Lopez: At this point in time, there hasn't been a significant amount of sales volume or investment activity isolated to food halls/marketplaces to indicate a value from an investment standpoint. Although the Oxbow in Napa, CA, is currently and quietly for sale, no indication of the status or value is available currently. Whether or not food halls/marketplaces are attractive to investors has yet to be seen because each is so individually unique.
GlobeSt.com: How do these investment opportunities compare to restaurant investment
opportunities?
Lopez: Since there hasn't been a significant amount of activity, it's tough to say. While food halls and marketplaces may be an exciting new trend and can serve as an anchor to a project or development, the principles of investing in real estate have not changed. In reality, an investor will look and compare this to any other investment in the marketplace. The underlying strength of the tenant that is the guarantor of the income stream will dictate the value that someone will assign to the investment. So in reality, established restaurant chains with strong financials will most likely be still valued at a premium over a food hall/marketplace. Unless the guarantor of the overall marketplace has a financial statement/credit/operational history that would surpass other restaurant chains or operators, an individual credit tenant may be perceived as higher in value.
GlobeSt.com: What are the challenges that must be overcome in selling these types of investments?
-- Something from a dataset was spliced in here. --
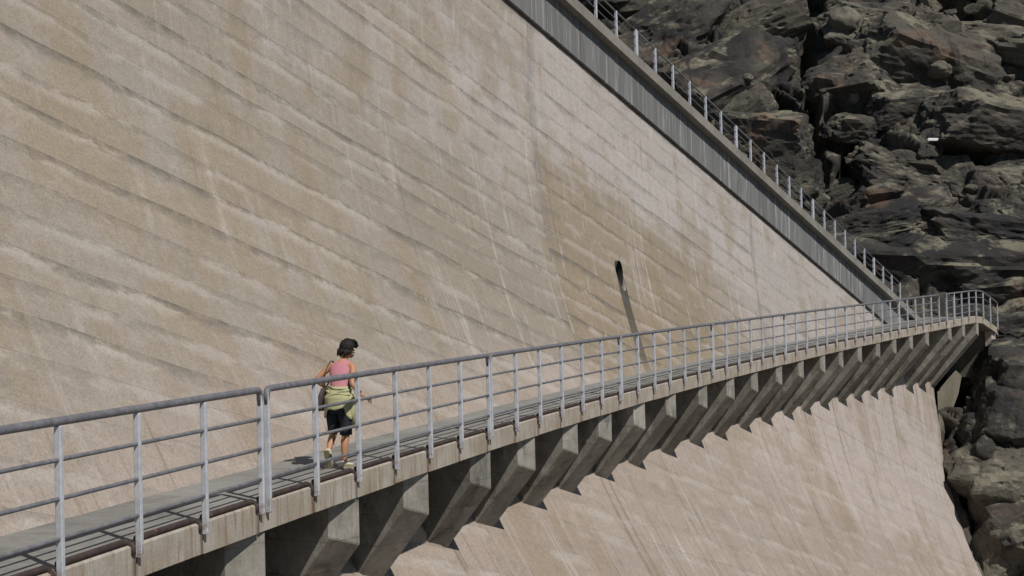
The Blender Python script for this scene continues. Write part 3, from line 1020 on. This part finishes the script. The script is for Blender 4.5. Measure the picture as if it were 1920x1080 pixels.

Lopez: Once again, there hasn't been much volume. The majority of the feedback that I have heard from some of the landlords who have looked into these type of operations is how extremely management intensive they are. The management requires the oversight of, for example, 20 small food vendors. Within each community, many of the food vendors may or may not have an existing, established following and may or may not have substantial credit/financial resources. Moreover, many operators and vendors (tenants) have shorter-term leases. In addition, individual developers have to allocate time and resources toward the management of the common area of the facility and the management of the vendors of each facility. Additionally, a substantial amount of capital to allocate toward electrical, gas, venting, grease interceptors, etc., is also necessary.
GlobeSt.com: What else should our readers know about food halls as investments?
Lopez: Bottom line is that each individual food hall/marketplace takes on the personality in the area/district that it is located. The Ferry Building in San Francisco is unique to that community it exists in and to whom it serves. The Packing House District in Anaheim is unique to the community it sits in and to whom it serves. Trying to duplicate one for the other is not a guaranteed success. Also, having a food hall/marketplace is not a solution to troubled space. Several other factors need to exist, such as substantial parking and a creative owner/operator.